The Growing Timber Connections conference, Timber Construction Colloquium, and tour of the University of Pretoria’s Engineering 4.0 Timber Laboratory demonstrated something crucial: the supply chain from plantation to construction site is ready. This collaborative academic platform, driven by UP’s York Timbers Chair, connects commercial timber growers with sawmills, architects, engineers, and developers with the government and private sector supply chains.
Yet, a glaring gap became apparent. While we discussed realigning grading standards, the rise of eucalyptus as a construction material, the advantages of digital design tools and manufacturing solutions, we missed the elephant: How do we convince the specifiers and consumers that timber is uniquely viable and essential for Sub-Saharan Africa’s exploding urban population?

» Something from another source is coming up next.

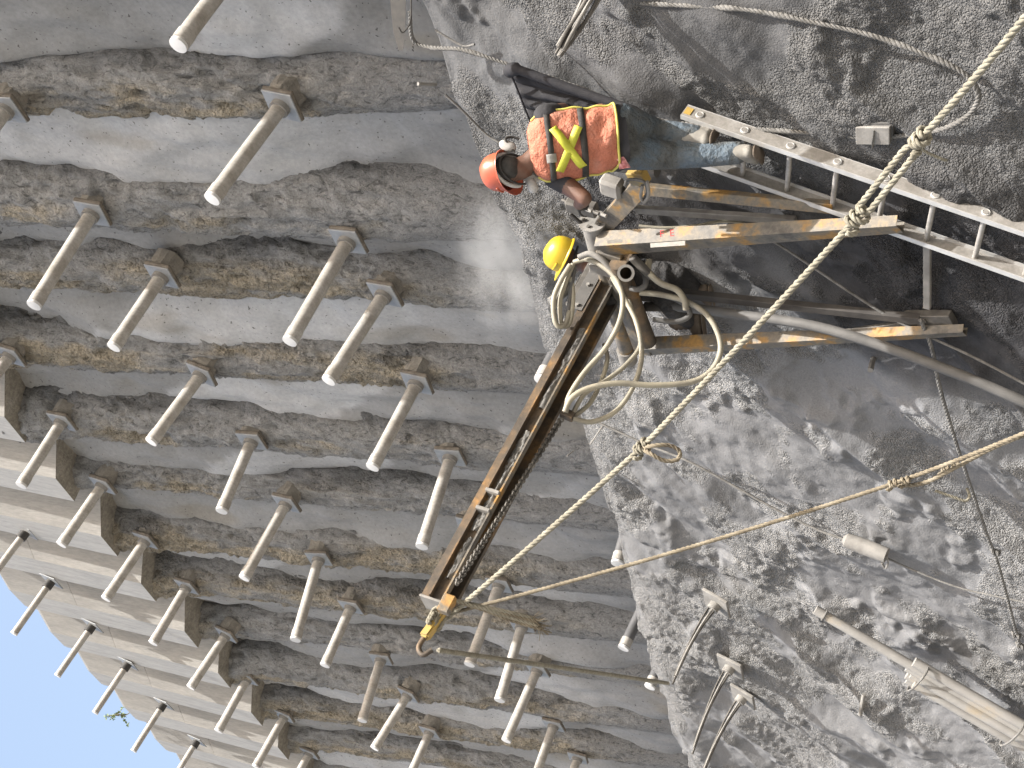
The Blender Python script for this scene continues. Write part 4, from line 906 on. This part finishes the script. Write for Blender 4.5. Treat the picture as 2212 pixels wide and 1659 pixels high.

The current approach isn’t working. Poorly and slowly constructed brick and concrete homes sprawl across low-cost housing estates. Wood, plastic, and corrugated iron shelters built by innovative “township architects” and “kazi-economics” are temporary, highly flammable, and unsafe solutions that don’t create lasting livelihoods. These traditional materials cannot produce quality and desirable housing at the required speed or scale.
Timber can!
But only if we commit to a new mindset: prefabricated, modular, mass-produced components that are easy to assemble, environmentally resilient, safe, and creatively designed. The technology exists. The timber exists. The advocacy exists. Africa’s housing crisis demands timber solutions. What’s missing is action by the government and developers to lead by piloting a prefabricated mass timber housing project. We must make the case impossible to ignore.
Without plantation forestry, there would be no timber. This month, we join the forestry industry in celebrating Mondi’s transfer of the Ihluku timber farm to Imsebe Enterprises. As Nelly Ndlovu of Mondi Zimele notes, the partnership proves that “economic transformation and inclusive growth, when executed with vision and collaboration, can deliver powerful outcomes.”